How To Get Found In Google and AI Search

SEO has always been overwhelming, long before AI was brought into the mix. Ahrefs has compiled an excellent 82 point AI SEO checklist that is more comprehensive than anything I have to hand.

But… that’s 82 points. And you’re not an SEO. You’re a business owner.

So if you don’t have time to run through all of that, here is the most important things to focus on – before you can hire a local SEO Freelancer or agency to help you out.

Top 10 AI Search Readiness Priorities For SMEs

  1. Fix your SEO foundations first
    Make sure your website can be crawled, indexed and understood. This includes technical SEO basics, mobile usability, page speed, HTTPS, redirects and a clean site structure.
  2. Improve your most important service pages
    Your “money-making” pages need to clearly explain what you do, who you help, where you work and why someone should choose you.
  3. Build content around real customer questions
    Create useful blogs, guides and FAQs based on what people actually ask before buying. Think less “keyword for the sake of it” and more “what does the customer need to understand?”
  4. Make expertise obvious
    Add author bios, team information, credentials, accreditations, reviews, testimonials and case studies. Show that real people with real experience are behind the advice.
  5. Strengthen your local SEO presence
    Keep your Google Business Profile updated, create useful location pages, build local citations and make sure your name, address and phone number are consistent online.
  6. Earn relevant links and brand mentions
    Look for mentions from local press, industry websites, suppliers, partners, trade bodies, podcasts, awards and guest articles. The goal is credible visibility, not random backlinks.
  7. Keep your brand consistent across the web
    Your business name, messaging, services, contact details, profiles and descriptions should match across your website, directories, social platforms and third-party listings.
  8. Repurpose and distribute your best content
    Turn useful website content into LinkedIn posts, videos, email content, social posts, guides or short explainers. Search visibility is no longer just about your website.
  9. Update old content before it decays
    Refresh pages that still matter. Add new examples, improve clarity, fix broken links, update facts and make sure the content still matches what customers need now.
  10. Track the right things
    Rankings still matter, but they are not enough. Track leads, calls, form fills, branded searches, Google Business Profile actions, organic traffic, AI referrals and wider brand visibility.
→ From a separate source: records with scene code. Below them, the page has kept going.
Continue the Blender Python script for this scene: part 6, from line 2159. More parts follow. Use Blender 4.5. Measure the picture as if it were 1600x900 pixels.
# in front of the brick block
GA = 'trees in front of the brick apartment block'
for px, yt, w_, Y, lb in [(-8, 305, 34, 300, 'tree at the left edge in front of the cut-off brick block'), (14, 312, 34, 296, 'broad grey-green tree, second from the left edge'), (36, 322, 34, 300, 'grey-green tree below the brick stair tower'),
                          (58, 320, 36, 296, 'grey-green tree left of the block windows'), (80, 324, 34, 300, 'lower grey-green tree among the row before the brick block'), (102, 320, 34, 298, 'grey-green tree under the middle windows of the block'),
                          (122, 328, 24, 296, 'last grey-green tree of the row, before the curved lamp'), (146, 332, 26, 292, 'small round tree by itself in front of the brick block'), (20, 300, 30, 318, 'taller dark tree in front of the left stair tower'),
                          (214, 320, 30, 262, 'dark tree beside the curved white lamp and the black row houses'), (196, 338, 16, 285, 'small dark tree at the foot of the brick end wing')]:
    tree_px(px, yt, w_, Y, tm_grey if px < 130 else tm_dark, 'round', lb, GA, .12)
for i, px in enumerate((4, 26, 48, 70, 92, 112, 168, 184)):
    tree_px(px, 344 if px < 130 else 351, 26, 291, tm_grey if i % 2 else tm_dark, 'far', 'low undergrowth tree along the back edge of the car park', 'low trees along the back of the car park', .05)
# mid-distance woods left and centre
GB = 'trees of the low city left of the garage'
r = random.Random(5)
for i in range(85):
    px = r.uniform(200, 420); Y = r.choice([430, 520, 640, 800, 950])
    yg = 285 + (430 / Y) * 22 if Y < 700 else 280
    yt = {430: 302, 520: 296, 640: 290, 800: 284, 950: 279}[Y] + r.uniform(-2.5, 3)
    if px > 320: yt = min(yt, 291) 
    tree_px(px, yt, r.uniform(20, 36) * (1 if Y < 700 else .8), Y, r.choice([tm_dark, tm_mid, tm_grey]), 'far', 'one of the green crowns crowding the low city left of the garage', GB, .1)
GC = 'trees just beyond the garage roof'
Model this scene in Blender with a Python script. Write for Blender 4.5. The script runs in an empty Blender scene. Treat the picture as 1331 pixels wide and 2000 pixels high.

SEO Isn’t Dead… but neglecting it might cause your business to die

Whenever I talk about SEO to prospects, I group it with “content marketing”. Because you can’t have good SEO without content. And in 2026, content goes beyond just SEO, it’s how you differentiate your business from your competitors. It’s how you stand out and compete.

For most of us, especially around Teesside, our businesses aren’t unique. There’s dozens, if not hundreds of businesses that offer web design, SEO, accounting, plumbing, car washing, personal training, personal injury claims, financial planning… you get my point.

What separates my business, is ME. What separates your business from your competitors, should be YOU.

And arguably, standing out online now is harder than it ever has been. People now find answers in different ways. Google results are more crowded. AI Overviews can answer questions before someone clicks. Visibility is spread across websites, map packs, reviews, snippets, social platforms, brand mentions and wider marketing activity.

But SEO still matters. In fact, “PROPER SEO” matters more than ever.

The businesses that do well will not be the ones panicking every time Google changes something. They will be the ones that strengthen the basics and view SEO as one channel as part of a much larger marketing activity, to help make their business easier to understand.

AI has changed how people search, but it has not changed what people need from businesses. They still want clear answers, useful information and proof they can trust you.